North Africa, West Asia

Asking the right questions for the fate of Arab countries

Young people in the region are increasingly holding their parents’ generation responsible for their social and political exclusion, but it's never too late to start changing.

Jad Chaaban
15 November 2015
A youth rally & sit-ins in the city centre of Amman. Demotix/Mohammad Magayda. All rights reserved.

A youth rally & sit-ins in the city centre of Amman. Demotix/Mohammad Magayda. All rights reserved.

Uprisings and internal conflicts are still sweeping across several Arab countries, often with significant human and financial costs. These protests and widespread discontent are a direct result of decades of failed economic and political transitions led by long-lived, largely autocratic regimes.

While embarking on a wave of economic liberalisation since the eighties and a rollback of the state, Arab regimes succeeded in maintaining their grip on power by moving from social modernising populism to an alliance with elite capital, through the development of a “crony” form of capitalism.
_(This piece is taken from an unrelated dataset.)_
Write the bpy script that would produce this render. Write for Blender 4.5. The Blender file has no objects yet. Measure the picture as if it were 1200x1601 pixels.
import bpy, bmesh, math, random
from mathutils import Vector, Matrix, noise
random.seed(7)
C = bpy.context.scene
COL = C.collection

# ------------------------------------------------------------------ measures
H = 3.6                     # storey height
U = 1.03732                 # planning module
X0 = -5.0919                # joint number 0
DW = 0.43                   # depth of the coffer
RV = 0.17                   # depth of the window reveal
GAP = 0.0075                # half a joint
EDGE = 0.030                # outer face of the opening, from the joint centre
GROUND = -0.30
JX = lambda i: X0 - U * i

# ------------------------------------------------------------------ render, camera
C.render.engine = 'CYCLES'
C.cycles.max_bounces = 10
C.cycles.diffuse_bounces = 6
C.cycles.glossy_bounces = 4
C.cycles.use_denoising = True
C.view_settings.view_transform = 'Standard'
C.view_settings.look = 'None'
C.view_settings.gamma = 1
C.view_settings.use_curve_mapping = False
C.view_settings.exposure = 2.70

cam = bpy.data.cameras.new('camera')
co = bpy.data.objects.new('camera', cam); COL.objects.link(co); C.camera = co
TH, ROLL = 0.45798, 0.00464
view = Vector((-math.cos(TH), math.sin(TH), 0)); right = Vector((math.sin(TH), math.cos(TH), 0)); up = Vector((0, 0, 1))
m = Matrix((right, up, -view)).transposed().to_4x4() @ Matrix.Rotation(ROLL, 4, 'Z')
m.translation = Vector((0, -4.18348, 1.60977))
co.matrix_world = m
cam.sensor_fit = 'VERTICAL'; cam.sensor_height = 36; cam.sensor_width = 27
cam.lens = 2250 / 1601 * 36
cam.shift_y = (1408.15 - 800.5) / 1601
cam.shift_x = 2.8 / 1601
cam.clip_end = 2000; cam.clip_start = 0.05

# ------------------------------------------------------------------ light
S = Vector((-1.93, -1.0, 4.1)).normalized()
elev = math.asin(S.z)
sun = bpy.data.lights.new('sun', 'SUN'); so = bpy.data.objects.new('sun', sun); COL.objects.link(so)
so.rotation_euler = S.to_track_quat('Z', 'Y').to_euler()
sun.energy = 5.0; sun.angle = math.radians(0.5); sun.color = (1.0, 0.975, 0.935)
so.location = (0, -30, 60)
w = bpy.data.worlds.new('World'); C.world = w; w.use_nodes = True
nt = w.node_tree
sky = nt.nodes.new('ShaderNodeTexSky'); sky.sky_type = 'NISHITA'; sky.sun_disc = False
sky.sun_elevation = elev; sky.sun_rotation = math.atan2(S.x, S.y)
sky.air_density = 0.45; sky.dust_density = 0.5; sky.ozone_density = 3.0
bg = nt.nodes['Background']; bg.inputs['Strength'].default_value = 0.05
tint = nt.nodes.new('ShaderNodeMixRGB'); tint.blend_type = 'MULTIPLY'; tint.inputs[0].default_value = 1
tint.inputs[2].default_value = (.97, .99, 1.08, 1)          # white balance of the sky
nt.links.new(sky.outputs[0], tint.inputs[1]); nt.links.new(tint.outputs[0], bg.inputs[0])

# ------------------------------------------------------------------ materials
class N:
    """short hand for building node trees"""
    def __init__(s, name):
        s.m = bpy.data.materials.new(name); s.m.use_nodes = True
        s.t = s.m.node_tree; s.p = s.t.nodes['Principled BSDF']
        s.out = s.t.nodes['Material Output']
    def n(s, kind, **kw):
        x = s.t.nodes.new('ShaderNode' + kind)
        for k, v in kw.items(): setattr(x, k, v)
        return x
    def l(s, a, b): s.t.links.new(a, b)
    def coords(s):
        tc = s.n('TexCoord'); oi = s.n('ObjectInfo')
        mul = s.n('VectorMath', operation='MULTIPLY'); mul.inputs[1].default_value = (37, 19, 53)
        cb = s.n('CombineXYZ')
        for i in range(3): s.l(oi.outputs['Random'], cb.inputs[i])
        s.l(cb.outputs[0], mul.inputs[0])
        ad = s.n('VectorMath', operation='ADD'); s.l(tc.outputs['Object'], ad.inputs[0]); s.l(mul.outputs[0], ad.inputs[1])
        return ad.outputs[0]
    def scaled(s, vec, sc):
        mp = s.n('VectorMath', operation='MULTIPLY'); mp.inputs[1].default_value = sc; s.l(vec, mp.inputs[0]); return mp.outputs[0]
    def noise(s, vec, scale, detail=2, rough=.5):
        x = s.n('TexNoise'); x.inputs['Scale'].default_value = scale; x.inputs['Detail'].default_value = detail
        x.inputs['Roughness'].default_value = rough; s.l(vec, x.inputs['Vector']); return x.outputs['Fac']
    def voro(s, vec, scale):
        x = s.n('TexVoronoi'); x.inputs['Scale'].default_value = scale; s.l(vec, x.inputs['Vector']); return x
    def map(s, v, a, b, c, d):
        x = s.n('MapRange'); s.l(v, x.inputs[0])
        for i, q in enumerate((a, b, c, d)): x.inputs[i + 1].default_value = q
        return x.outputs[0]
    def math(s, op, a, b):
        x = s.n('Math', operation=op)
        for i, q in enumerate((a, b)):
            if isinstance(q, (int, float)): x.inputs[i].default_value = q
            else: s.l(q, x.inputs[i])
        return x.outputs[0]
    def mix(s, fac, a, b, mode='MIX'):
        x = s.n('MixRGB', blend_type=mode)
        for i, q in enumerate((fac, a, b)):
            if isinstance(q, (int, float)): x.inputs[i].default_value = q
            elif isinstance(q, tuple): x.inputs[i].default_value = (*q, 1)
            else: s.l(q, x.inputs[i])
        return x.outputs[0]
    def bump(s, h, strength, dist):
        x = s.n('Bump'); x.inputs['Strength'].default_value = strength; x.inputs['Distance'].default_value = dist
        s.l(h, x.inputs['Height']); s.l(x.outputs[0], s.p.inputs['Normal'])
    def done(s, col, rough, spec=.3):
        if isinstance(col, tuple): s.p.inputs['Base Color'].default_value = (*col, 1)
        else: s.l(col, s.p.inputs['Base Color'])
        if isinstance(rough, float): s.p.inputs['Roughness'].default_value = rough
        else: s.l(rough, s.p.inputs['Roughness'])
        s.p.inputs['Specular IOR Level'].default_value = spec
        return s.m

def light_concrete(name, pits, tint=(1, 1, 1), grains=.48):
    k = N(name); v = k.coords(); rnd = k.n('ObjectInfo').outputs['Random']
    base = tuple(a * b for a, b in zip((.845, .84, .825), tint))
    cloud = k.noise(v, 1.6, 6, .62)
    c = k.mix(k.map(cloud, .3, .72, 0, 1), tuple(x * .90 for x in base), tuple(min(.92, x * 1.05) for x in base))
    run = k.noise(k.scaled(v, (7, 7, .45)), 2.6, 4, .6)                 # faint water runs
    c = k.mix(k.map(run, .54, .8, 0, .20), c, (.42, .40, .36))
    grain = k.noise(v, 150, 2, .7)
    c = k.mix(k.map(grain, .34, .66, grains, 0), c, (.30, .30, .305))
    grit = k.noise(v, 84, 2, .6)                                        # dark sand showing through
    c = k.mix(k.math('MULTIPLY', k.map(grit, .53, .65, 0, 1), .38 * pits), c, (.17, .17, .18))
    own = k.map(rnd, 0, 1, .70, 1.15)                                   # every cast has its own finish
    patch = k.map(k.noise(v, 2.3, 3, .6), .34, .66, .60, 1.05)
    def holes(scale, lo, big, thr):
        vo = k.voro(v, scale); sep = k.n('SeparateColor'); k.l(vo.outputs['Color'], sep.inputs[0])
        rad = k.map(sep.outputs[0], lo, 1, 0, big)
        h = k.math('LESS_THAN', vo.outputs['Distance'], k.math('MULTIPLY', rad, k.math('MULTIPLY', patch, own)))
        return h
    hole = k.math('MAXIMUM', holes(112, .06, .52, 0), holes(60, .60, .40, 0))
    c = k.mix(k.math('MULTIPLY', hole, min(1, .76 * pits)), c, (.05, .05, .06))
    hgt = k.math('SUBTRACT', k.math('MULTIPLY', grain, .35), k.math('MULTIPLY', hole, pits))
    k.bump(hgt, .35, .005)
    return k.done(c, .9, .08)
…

Governments embraced a consumerist culture at the expense of job-creating investments, with oversized real estate projects and shopping malls owned by state-linked business elites mushrooming around the region.

This went hand in hand with various forms of repression, especially to control the grievances of the poor who were denied social progress, and the co-optation of the middle class through the use of economic transfers and subsidies. International support for these autocracies also provided a lifeline on which they thrived.  

People of the region were therefore caught in a grand authoritarian bargain, where they were forced to trade their political rights against government-driven economic security. This state of affairs led to rising income inequality, rising inequality of opportunities, moderate growth with insufficient job creation, in addition to indignities. Political Islam became more popular in the shadow of oppression, because of its attractive moral critique of the system, because the mosques and the informal sector could not be controlled, and because regimes fostered it as a way to counter revolutionary tendencies in society.

However, as the middle class grew and got more educated and urban, its aspirations rose. It ultimately became more autonomous and ended up by rebelling against the regime, in alliance with the poor.

Young Arab men and women have been the face of the uprisings, and their grievance came as no surprise: more than 100 million youth aged 15-29 face one of the highest youth unemployment rates in the world. This exclusion from labour markets, which disproportionately affects young Arab women, is compounded by social exclusion, as the lack of job opportunities results in lack of access to housing and delayed marriage, which hinders the transition to independent adulthood.

The values and aspirations of the youth in the region were also deeply shaped by the socio-political circumstances in which they grew up. Though they have great difficulty voicing their expectations and effectively engaging in the political sphere, youth in the Arab world tend to be more educated, urban, and more networked and connected to global knowledge and information relative to older cohorts. 

Young people in the region are increasingly raising their voice against their parents’ generation. They are holding them responsible for their social and political exclusion, as the old seem to have erected—with the support of the state—high barriers to entry to the labour, housing, marriage, and even political markets. The authoritarian bargain carefully crafted by the ruling regimes has therefore extended its dominance to the level of the Arab family, through the traditional patriarchal social contract.

Guaranteed public sector jobs, nepotism, subsidies, and other regime-led economic interventions had allowed the Arab family to survive on one (male) bread-earner, thus eroding the bargaining power of women and youth. The rollback of the state and the repeated financial crises seem to have shaken this state of affairs.

As in all political transitions, new rules need to be written while new parties compete to occupy the gasping power vacuum. As societies become more pluralistic, one would expect more competition and debate to occupy the freer political and intellectual space. At the same time, short term, we can expect a cracking down and a backlash on behalf of those invested in authoritarianism.

Polarisation processes in the region are dividing it along “destructive” lines—identity in particular, including in countries homogeneous religiously and “ethnically”. This is a result of political entrepreneurs mobilising strategies which push for extremism, often using the youth as their cannon folder in the process. This needs to be countered by initiatives for re-occupying and energising the centre, in many various ways, and to create space for reasoned debates about the countries' and especially the youth's future.

Within these debates some key questions need to be addressed: how to create an attractive and moral economic system, how to re-invent an effective and inclusive state, and how to devise rules that can aggregate preferences that respect citizens and their legitimate differences. It is never too late to start.